Saturday, January 1, 2011

The Doug's List 2010


When you see as many shows as we did in 2010 it's easy to allow a gem to fall through the crinkly cracks of our diminishing human RAM. Which is to say when we take the time to review what we saw last year, we are astonished at how many standouts there were.

From January's brilliant "Animals out of Paper" at SF Playhouse through December's innovative masterpiece "Lemony Snicket: The Composer is Dead" at Berkeley Rep, we saw musicals, dramas and comedies on big stages and little stages, under tents, in playhouses and in the park. Some companies lavished $$Big Bucks$$ on their productions and some barely had money for extra shoe laces, but rich or poor, with casts of 1 or 40, the common denominator was excellence. What a great year.

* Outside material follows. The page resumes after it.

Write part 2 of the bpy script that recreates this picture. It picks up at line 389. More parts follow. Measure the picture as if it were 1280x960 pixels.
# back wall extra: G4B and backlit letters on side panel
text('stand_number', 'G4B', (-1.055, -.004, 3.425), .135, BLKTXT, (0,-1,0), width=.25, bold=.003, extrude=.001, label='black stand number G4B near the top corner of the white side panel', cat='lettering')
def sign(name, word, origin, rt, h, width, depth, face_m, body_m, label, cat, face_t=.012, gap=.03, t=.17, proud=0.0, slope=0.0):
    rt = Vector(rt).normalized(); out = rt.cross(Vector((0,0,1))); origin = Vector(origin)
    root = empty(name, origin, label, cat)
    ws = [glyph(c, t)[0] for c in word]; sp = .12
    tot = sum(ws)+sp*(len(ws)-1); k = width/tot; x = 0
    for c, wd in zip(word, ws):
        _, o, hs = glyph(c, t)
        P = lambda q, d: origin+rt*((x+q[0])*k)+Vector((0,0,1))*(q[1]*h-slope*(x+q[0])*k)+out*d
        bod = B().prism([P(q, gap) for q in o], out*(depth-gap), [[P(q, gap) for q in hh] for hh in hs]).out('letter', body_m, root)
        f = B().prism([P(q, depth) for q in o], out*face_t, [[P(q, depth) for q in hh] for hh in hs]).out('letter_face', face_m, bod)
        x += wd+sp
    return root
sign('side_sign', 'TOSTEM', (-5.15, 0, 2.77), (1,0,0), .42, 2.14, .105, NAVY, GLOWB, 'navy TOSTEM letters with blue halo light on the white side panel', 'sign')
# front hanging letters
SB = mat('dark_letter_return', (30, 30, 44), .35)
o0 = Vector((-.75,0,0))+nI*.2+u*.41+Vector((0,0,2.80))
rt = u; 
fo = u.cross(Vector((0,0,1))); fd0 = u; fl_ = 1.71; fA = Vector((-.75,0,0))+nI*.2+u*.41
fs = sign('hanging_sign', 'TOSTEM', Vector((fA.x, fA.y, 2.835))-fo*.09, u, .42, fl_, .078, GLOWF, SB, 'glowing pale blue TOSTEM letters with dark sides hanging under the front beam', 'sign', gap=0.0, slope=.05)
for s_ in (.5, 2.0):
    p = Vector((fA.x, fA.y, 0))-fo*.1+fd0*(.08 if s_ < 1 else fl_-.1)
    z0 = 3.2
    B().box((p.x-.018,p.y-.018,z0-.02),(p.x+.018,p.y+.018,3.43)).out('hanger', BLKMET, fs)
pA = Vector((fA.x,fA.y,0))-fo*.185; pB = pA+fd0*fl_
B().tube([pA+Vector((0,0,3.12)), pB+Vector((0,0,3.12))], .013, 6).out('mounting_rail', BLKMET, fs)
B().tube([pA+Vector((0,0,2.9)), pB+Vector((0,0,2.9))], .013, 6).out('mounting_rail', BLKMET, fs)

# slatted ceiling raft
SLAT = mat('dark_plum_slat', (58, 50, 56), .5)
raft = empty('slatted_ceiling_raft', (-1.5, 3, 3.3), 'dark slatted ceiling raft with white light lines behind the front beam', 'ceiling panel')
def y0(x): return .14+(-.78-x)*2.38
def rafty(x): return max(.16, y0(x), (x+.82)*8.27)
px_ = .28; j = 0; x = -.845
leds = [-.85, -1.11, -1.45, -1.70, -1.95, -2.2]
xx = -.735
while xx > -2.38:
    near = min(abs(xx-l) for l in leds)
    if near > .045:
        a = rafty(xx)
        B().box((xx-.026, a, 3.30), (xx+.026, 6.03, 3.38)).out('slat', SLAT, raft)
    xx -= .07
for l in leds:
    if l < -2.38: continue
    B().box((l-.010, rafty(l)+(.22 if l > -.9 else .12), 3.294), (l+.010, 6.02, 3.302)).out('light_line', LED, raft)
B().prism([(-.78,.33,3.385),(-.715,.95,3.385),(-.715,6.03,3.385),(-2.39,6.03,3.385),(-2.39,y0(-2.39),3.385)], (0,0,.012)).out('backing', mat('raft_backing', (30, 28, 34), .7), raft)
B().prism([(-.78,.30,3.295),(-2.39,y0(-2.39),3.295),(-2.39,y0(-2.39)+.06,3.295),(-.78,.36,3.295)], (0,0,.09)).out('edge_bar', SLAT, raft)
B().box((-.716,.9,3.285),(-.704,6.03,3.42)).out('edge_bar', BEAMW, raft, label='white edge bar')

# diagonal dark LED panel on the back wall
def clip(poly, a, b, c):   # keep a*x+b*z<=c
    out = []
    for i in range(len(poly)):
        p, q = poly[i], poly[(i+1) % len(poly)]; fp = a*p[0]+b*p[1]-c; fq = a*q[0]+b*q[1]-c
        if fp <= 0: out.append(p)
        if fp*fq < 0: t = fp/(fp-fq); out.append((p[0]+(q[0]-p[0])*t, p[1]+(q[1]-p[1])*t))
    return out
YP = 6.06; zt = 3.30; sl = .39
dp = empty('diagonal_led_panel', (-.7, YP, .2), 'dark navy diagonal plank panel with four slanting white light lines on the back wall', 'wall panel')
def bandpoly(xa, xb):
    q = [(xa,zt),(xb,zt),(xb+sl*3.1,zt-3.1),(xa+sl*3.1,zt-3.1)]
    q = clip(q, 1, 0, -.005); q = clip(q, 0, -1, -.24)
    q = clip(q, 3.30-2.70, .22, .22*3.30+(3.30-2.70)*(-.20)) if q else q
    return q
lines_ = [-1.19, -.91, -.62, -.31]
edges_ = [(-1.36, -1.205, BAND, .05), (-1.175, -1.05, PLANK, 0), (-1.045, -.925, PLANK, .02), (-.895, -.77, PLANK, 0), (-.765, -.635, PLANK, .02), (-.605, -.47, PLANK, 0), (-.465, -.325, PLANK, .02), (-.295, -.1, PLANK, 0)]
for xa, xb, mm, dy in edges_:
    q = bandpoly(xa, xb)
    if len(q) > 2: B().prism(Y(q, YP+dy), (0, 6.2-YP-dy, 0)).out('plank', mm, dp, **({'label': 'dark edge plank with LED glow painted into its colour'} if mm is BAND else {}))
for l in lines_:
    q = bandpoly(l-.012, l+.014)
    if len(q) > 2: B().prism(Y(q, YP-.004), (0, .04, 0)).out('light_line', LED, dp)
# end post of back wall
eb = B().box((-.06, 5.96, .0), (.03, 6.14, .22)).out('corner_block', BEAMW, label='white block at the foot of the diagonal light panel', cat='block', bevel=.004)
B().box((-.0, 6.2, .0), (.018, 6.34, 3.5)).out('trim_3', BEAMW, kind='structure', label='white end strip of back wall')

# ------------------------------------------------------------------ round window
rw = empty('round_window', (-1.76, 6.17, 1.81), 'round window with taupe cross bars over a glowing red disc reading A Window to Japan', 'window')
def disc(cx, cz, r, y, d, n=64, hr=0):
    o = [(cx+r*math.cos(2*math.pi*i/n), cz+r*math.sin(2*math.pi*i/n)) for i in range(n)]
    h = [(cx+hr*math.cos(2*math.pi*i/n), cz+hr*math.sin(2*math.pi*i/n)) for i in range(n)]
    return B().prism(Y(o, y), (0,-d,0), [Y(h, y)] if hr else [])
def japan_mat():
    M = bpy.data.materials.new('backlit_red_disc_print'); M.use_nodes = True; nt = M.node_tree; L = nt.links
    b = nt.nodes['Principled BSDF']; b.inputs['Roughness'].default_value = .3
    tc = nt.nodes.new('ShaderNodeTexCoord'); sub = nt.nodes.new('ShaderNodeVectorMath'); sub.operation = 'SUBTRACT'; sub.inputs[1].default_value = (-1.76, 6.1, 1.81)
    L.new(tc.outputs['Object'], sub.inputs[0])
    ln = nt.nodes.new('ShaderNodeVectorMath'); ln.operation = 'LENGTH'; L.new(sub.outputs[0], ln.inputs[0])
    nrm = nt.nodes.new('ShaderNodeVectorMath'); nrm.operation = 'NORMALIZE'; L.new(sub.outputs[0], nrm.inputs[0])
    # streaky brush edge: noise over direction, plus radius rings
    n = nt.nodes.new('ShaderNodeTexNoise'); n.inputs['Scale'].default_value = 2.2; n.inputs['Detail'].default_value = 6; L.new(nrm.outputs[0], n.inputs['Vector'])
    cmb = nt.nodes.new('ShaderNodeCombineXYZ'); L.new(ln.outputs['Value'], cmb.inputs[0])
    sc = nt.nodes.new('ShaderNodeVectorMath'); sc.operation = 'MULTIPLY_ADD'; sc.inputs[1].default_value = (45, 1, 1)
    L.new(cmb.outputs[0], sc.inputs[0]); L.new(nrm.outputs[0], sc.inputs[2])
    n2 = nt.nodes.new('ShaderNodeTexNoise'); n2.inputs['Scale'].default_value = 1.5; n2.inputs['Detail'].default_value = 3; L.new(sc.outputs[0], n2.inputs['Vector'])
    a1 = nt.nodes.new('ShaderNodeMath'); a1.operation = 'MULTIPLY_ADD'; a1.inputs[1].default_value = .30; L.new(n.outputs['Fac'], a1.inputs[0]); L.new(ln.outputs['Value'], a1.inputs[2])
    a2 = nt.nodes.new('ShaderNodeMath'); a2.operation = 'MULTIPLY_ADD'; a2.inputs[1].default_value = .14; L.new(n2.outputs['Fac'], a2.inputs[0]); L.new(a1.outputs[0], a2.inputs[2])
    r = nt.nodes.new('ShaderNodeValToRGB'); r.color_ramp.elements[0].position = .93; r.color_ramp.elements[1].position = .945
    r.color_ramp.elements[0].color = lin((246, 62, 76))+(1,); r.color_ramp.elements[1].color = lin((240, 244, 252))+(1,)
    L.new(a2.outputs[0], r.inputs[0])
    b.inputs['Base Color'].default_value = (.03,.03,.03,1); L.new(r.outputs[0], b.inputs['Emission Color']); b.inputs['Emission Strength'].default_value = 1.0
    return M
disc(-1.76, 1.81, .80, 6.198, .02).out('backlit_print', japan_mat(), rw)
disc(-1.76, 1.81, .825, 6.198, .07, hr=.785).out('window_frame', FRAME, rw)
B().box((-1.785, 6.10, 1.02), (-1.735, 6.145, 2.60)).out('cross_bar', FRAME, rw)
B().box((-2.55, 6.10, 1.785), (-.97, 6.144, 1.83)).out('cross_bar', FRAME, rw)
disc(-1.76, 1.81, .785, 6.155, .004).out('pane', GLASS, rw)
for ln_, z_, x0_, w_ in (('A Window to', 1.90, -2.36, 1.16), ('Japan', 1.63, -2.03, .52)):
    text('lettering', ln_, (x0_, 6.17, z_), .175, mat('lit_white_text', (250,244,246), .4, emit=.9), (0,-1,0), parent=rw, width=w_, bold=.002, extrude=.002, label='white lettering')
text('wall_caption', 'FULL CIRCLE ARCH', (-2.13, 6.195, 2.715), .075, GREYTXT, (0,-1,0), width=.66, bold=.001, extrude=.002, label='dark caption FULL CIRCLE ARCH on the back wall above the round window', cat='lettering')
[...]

Here are our favorite shows of the year 2010, by month, with links to their reviews. Some months there were several bedazzlers but we have restricted our list to a dozen. Thank you to all the brilliant actors and playwrights, artistic directors and producers, lighters, stagers, costumers and musicians. Thanks, too, to our fellow reviewers. Our opinions are not always the same but we all have a profound appreciation of the immensity of the task at hand: to unearth a great story and let the audience in on the secret.

Here we go:

January: "Animals Out of Paper" at San Francisco Playhouse.

February: "Oedipus El Rey" (adapted by Loretta Greco) at the Magic.

March: "The Real Americans" (Dan Hoyle) at the Marsh

April: (no winner)

May: "Peter Pan" under the tent on the Embarcadero

June: "The Tosca Project" at A.C.T.

July: "Auctioning the Ainsleys" at Theaterworks

August: "The Light in the Piazza" (Adam Guittel), also at Theaterworks

September: "Olive Kittredge" (Word 4 Word) at Z Space

October: West Side Story" at the Orpheum

November: "Or" at the Magic

December (2): "Shrek" at the Orpheum and "Lemony Snicket: The Composer is Dead" at Berkeley Rep.

There are others good enough to have made the cut had the competition not been so stiff. Several that stick in the memory are Alice Childress's "Trouble in Mind" at the Aurora, Terrell Alvin McCraney's "The Brothers Size" at the Magic and Steven Adly Giurgis's "Den of Thieves" at SF Playhouse.

How good is that? And it's only going to get better. See you all next January One.